Written task: Emit the data below verbatim, stripping out any pictures.

Source excerpt:
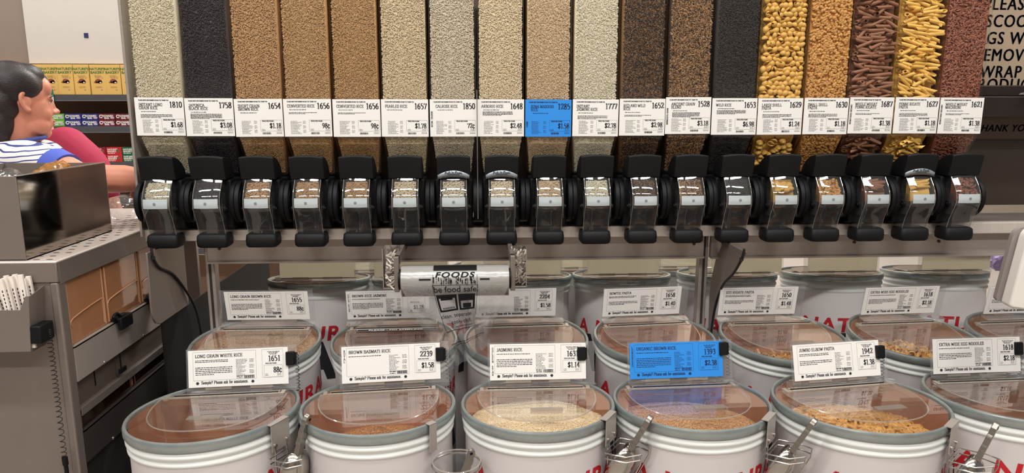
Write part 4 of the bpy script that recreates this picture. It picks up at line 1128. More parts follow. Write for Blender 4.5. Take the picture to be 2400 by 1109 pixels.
# ------------------------------------------------------------------ bag roll and twist ties
rl = thing('bag_dispenser', 'roll of clear produce bags hanging under the bins', 'bag roll', (-.06, 2.03, 1.1))
RX0, RX1, RY, RZ, RR = -.217, .095, 2.03, 1.043, .0465
for px in (-.232, .108):
    MB().box(px - .007, px + .007, RY - .016, RY + .016, RZ - .03, 1.118).box(px - .007, px + .007, RY, 2.311, 1.090, 1.118).build('arm', STEEL_D, rl, bevel=.0015, world=True)
    s = 1 if px < 0 else -1
    MB().cyl((px + s * .005, RY, RZ + .005), (px + s * .017, RY, RZ + .005), .030, 24).build('end_cap', BLACK, rl, world=True)
ROLLM = clear('roll_film', (.9, .9, .9, 1), .28, 1.5, .03, haze=.38, hazecol=lin(186, 184, 178), bump=.25, bscale=30)
core = MB().cyl((RX0 + .003, RY, RZ), (RX1 - .003, RY, RZ), .020, 24); core.build('core', mat('cardboard_core', lin(190, 170, 140), .8), rl, world=True)
MB().cyl((RX0, RY, RZ), (RX1, RY, RZ), RR * .96, 48).build('roll', mat('rolled_film', lin(172, 170, 164), .34, 0, var=.12, scale=16, stretch=(.4, 6, 6)), rl, world=True)
rf = MB().tube([(RX0 - .001, RY, RZ), (RX1 + .001, RY, RZ)], RR, 48, cap=False).build('outer_wrap', ROLLM, rl, world=True)
rp = MB(); XM = .5 * (RX0 + RX1)
def onroll(x, y):                                           # y measured upwards along the front of the roll from its middle height
    a = y / RR; return (XM + x, RY - (RR + .0006) * math.cos(a), RZ + (RR + .0006) * math.sin(a))
sans(rp, 'FOODS', -.002, .020, .016, onroll, 'CENTER', .03, cut=.5, cuty=.004, shear=.2, sx=1.35, space=1.15)
r5 = random.Random(3)
for i in range(46):
    x = r5.uniform(-.064, .060); w = r5.uniform(.0006, .003)
    for a in range(3):
        y0 = r5.uniform(-.004, .016); rect(rp, x, x + w, y0, y0 + r5.uniform(.003, .008), onroll)
for i in range(9):
    y = .042 + i * .0030; rect(rp, -.063, .063, y, y + .0032, onroll)
for x0, x1 in ((-.104, -.070), (.072, .100)): rect(rp, x0, x1, .012, .0165, onroll)
for x in (-.0645, .0635):
    for i in range(8): rect(rp, x, x + .0011, -.012 + i * .005, -.007 + i * .005, onroll)
rp.build('printing', mat('film_print', lin(12, 12, 14), .65, spec=.2), rf, world=True, ang=180)

def bag(u, v, lift=0.0):
    """u across (-1..1), v down (0..1): film pulled from the roll, gathered and twisted to one side"""
    w = .156 * (1 - .60 * min(1, v * 1.08) ** 1.15) ; xc = XM + .010 * v + .030 * v * v
    fold = math.sin(u * 9 + v * 5) * .006 * v + math.sin(u * 17 - v * 11) * .0035 * v
    z = RZ + .002 - .226 * v + .042 * v * u
    y = RY - RR - .004 + .010 * v + fold - .012 * v * (1 - u * u) - lift
    return (xc + w * u, y, z)
bm_ = MB(); nu, nv = 64, 44
bm_.add([bag(-1 + 2 * i / nu, j / nv) for j in range(nv + 1) for i in range(nu + 1)], [(j * (nu + 1) + i, j * (nu + 1) + i + 1, (j + 1) * (nu + 1) + i + 1, (j + 1) * (nu + 1) + i) for j in range(nv) for i in range(nu)])
bg = bm_.build('loose_bag', BAGF, rl, world=True, ang=180)
bp = MB()
def onbag(x, y):                                            # metres on the flat film, y up from the top edge of the print
    v = (-y + .002) / .23; return bag((x) / .156, max(0, v), .0012)
def brect(x0, x1, y0, y1, n=6):
    for i in range(n):
        for j in range(n):
            rect(bp, x0 + (x1 - x0) * i / n, x0 + (x1 - x0) * (i + 1) / n, y0 + (y1 - y0) * j / n, y0 + (y1 - y0) * (j + 1) / n, onbag)
sans(bp, 'be food safe.', .002, -.022, .0170, onbag, 'CENTER', .004, sx=1.06, cut=.008, cuty=.008)
for x0, x1, y0, y1 in ((-.066, .066, -.002, -.0005), (-.0665, -.065, -.135, -.0005), (.065, .0665, -.10, -.0005), (-.066, .066, -.1355, -.134)): brect(x0, x1, y0, y1, 8)
def badge(x0, x1, y0, y1):
    f = .0105
    brect(x0, x1, y1 - f, y1); brect(x0, x1, y0, y0 + f * .5); brect(x0, x0 + f * .6, y0, y1); brect(x1 - f * .6, x1, y0, y1)
badge(-.062, .002, -.078, -.029); badge(.007, .060, -.078, -.029)
brect(-.050, -.012, -.045, -.038, 4); brect(.020, .048, -.072, -.058, 4); brect(.012, .055, -.05, -.038, 4)
for i in range(9): brect(-.048 + i * .0045, -.0455 + i * .0045, -.071, -.066, 2)
sans(bp, 'clean. separate.', -.066, -.097, .0120, onbag, 'LEFT', .002, sx=1.1, cut=.008, cuty=.008)
sans(bp, 'cook. chill.', -.034, -.117, .0120, onbag, 'LEFT', .002, sx=1.1, cut=.008, cuty=.008)
r6 = random.Random(9); greek(bp, r6, -.02, .05, -.127, .002, onbag); greek(bp, r6, -.07, .11, -.172, .0022, onbag); greek(bp, r6, -.05, .09, -.178, .0018, onbag)
bp.build('printing', MATS['film_print'], bg, world=True, ang=180)

TIE = grain('paper_ties', ramp((240, 230, 218), (226, 214, 200), (120, 110, 108), (244, 236, 226), (214, 200, 184), (236, 226, 212)), .8, .1)
for px, where, zt in ((-.256, 'left'), (.127, 'right')) if False else ((-.258, 'left', 1.128), (.130, 'right', 1.122)):
    h_ = thing('tie_holder', f"narrow steel channel of paper twist ties {where} of the bag roll", 'holder', (px, 2.13, zt))
    c_ = MB().box(px - .0245, px - .0225, 2.095, 2.15, 1.005, zt).box(px + .0225, px + .0245, 2.095, 2.15, 1.005, zt).box(px - .0245, px + .0245, 2.148, 2.15, 1.005, zt).box(px - .0245, px + .0245, 2.095, 2.15, 1.003, 1.006)
    c_.build('channel', STEEL_B, h_, world=True)
    MB().box(px - .006, px + .006, 2.15, 2.311, zt - .040, zt - .014).build('mount', STEEL_D, h_, world=True)
    mb = MB(); r7 = random.Random(int(px * 1000) + 900)
    for i in range(330):
        z = r7.uniform(1.008, zt - .020); x = px + r7.uniform(-.019, .019); y = 2.093 + r7.uniform(.002, .045)
        a = r7.gauss(.5 if where == 'left' else 1.2, .55); L = r7.uniform(.012, .024); dy = r7.uniform(-.012, .003)
        dx, dz = math.cos(a) * L, math.sin(a) * L; wx, wz = -math.sin(a) * .0021, math.cos(a) * .0021
        q = min(max(x + dx, px - .021), px + .0215)
        mb.add([(x - wx, y, z - wz), (q - wx, y + dy - .005, z + dz - wz), (q + wx, y + dy - .005, z + dz + wz), (x + wx, y, z + wz)], [(0, 1, 2, 3)])
    tag(mb.build('twist_ties', TIE, None, ang=180), f"bunch of paper twist ties in the channel {where} of the bag roll", 'twist ties', kind='stuff')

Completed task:
Write part 4 of the bpy script that recreates this picture. It picks up at line 1128. More parts follow. Write for Blender 4.5. Take the picture to be 2400 by 1109 pixels.
# ------------------------------------------------------------------ bag roll and twist ties
rl = thing('bag_dispenser', 'roll of clear produce bags hanging under the bins', 'bag roll', (-.06, 2.03, 1.1))
RX0, RX1, RY, RZ, RR = -.217, .095, 2.03, 1.043, .0465
for px in (-.232, .108):
    MB().box(px - .007, px + .007, RY - .016, RY + .016, RZ - .03, 1.118).box(px - .007, px + .007, RY, 2.311, 1.090, 1.118).build('arm', STEEL_D, rl, bevel=.0015, world=True)
    s = 1 if px < 0 else -1
    MB().cyl((px + s * .005, RY, RZ + .005), (px + s * .017, RY, RZ + .005), .030, 24).build('end_cap', BLACK, rl, world=True)
ROLLM = clear('roll_film', (.9, .9, .9, 1), .28, 1.5, .03, haze=.38, hazecol=lin(186, 184, 178), bump=.25, bscale=30)
core = MB().cyl((RX0 + .003, RY, RZ), (RX1 - .003, RY, RZ), .020, 24); core.build('core', mat('cardboard_core', lin(190, 170, 140), .8), rl, world=True)
MB().cyl((RX0, RY, RZ), (RX1, RY, RZ), RR * .96, 48).build('roll', mat('rolled_film', lin(172, 170, 164), .34, 0, var=.12, scale=16, stretch=(.4, 6, 6)), rl, world=True)
rf = MB().tube([(RX0 - .001, RY, RZ), (RX1 + .001, RY, RZ)], RR, 48, cap=False).build('outer_wrap', ROLLM, rl, world=True)
rp = MB(); XM = .5 * (RX0 + RX1)
def onroll(x, y):                                           # y measured upwards along the front of the roll from its middle height
    a = y / RR; return (XM + x, RY - (RR + .0006) * math.cos(a), RZ + (RR + .0006) * math.sin(a))
sans(rp, 'FOODS', -.002, .020, .016, onroll, 'CENTER', .03, cut=.5, cuty=.004, shear=.2, sx=1.35, space=1.15)
r5 = random.Random(3)
for i in range(46):
    x = r5.uniform(-.064, .060); w = r5.uniform(.0006, .003)
    for a in range(3):
        y0 = r5.uniform(-.004, .016); rect(rp, x, x + w, y0, y0 + r5.uniform(.003, .008), onroll)
for i in range(9):
    y = .042 + i * .0030; rect(rp, -.063, .063, y, y + .0032, onroll)
for x0, x1 in ((-.104, -.070), (.072, .100)): rect(rp, x0, x1, .012, .0165, onroll)
for x in (-.0645, .0635):
    for i in range(8): rect(rp, x, x + .0011, -.012 + i * .005, -.007 + i * .005, onroll)
rp.build('printing', mat('film_print', lin(12, 12, 14), .65, spec=.2), rf, world=True, ang=180)

def bag(u, v, lift=0.0):
    """u across (-1..1), v down (0..1): film pulled from the roll, gathered and twisted to one side"""
    w = .156 * (1 - .60 * min(1, v * 1.08) ** 1.15) ; xc = XM + .010 * v + .030 * v * v
    fold = math.sin(u * 9 + v * 5) * .006 * v + math.sin(u * 17 - v * 11) * .0035 * v
    z = RZ + .002 - .226 * v + .042 * v * u
    y = RY - RR - .004 + .010 * v + fold - .012 * v * (1 - u * u) - lift
    return (xc + w * u, y, z)
bm_ = MB(); nu, nv = 64, 44
bm_.add([bag(-1 + 2 * i / nu, j / nv) for j in range(nv + 1) for i in range(nu + 1)], [(j * (nu + 1) + i, j * (nu + 1) + i + 1, (j + 1) * (nu + 1) + i + 1, (j + 1) * (nu + 1) + i) for j in range(nv) for i in range(nu)])
bg = bm_.build('loose_bag', BAGF, rl, world=True, ang=180)
bp = MB()
def onbag(x, y):                                            # metres on the flat film, y up from the top edge of the print
    v = (-y + .002) / .23; return bag((x) / .156, max(0, v), .0012)
def brect(x0, x1, y0, y1, n=6):
    for i in range(n):
        for j in range(n):
            rect(bp, x0 + (x1 - x0) * i / n, x0 + (x1 - x0) * (i + 1) / n, y0 + (y1 - y0) * j / n, y0 + (y1 - y0) * (j + 1) / n, onbag)
sans(bp, 'be food safe.', .002, -.022, .0170, onbag, 'CENTER', .004, sx=1.06, cut=.008, cuty=.008)
for x0, x1, y0, y1 in ((-.066, .066, -.002, -.0005), (-.0665, -.065, -.135, -.0005), (.065, .0665, -.10, -.0005), (-.066, .066, -.1355, -.134)): brect(x0, x1, y0, y1, 8)
def badge(x0, x1, y0, y1):
    f = .0105
    brect(x0, x1, y1 - f, y1); brect(x0, x1, y0, y0 + f * .5); brect(x0, x0 + f * .6, y0, y1); brect(x1 - f * .6, x1, y0, y1)
badge(-.062, .002, -.078, -.029); badge(.007, .060, -.078, -.029)
brect(-.050, -.012, -.045, -.038, 4); brect(.020, .048, -.072, -.058, 4); brect(.012, .055, -.05, -.038, 4)
for i in range(9): brect(-.048 + i * .0045, -.0455 + i * .0045, -.071, -.066, 2)
sans(bp, 'clean. separate.', -.066, -.097, .0120, onbag, 'LEFT', .002, sx=1.1, cut=.008, cuty=.008)
sans(bp, 'cook. chill.', -.034, -.117, .0120, onbag, 'LEFT', .002, sx=1.1, cut=.008, cuty=.008)
r6 = random.Random(9); greek(bp, r6, -.02, .05, -.127, .002, onbag); greek(bp, r6, -.07, .11, -.172, .0022, onbag); greek(bp, r6, -.05, .09, -.178, .0018, onbag)
bp.build('printing', MATS['film_print'], bg, world=True, ang=180)

TIE = grain('paper_ties', ramp((240, 230, 218), (226, 214, 200), (120, 110, 108), (244, 236, 226), (214, 200, 184), (236, 226, 212)), .8, .1)
for px, where, zt in ((-.256, 'left'), (.127, 'right')) if False else ((-.258, 'left', 1.128), (.130, 'right', 1.122)):
    h_ = thing('tie_holder', f"narrow steel channel of paper twist ties {where} of the bag roll", 'holder', (px, 2.13, zt))
    c_ = MB().box(px - .0245, px - .0225, 2.095, 2.15, 1.005, zt).box(px + .0225, px + .0245, 2.095, 2.15, 1.005, zt).box(px - .0245, px + .0245, 2.148, 2.15, 1.005, zt).box(px - .0245, px + .0245, 2.095, 2.15, 1.003, 1.006)
    c_.build('channel', STEEL_B, h_, world=True)
    MB().box(px - .006, px + .006, 2.15, 2.311, zt - .040, zt - .014).build('mount', STEEL_D, h_, world=True)
    mb = MB(); r7 = random.Random(int(px * 1000) + 900)
    for i in range(330):
        z = r7.uniform(1.008, zt - .020); x = px + r7.uniform(-.019, .019); y = 2.093 + r7.uniform(.002, .045)
        a = r7.gauss(.5 if where == 'left' else 1.2, .55); L = r7.uniform(.012, .024); dy = r7.uniform(-.012, .003)
        dx, dz = math.cos(a) * L, math.sin(a) * L; wx, wz = -math.sin(a) * .0021, math.cos(a) * .0021
        q = min(max(x + dx, px - .021), px + .0215)
        mb.add([(x - wx, y, z - wz), (q - wx, y + dy - .005, z + dz - wz), (q + wx, y + dy - .005, z + dz + wz), (x + wx, y, z + wz)], [(0, 1, 2, 3)])
    tag(mb.build('twist_ties', TIE, None, ang=180), f"bunch of paper twist ties in the channel {where} of the bag roll", 'twist ties', kind='stuff')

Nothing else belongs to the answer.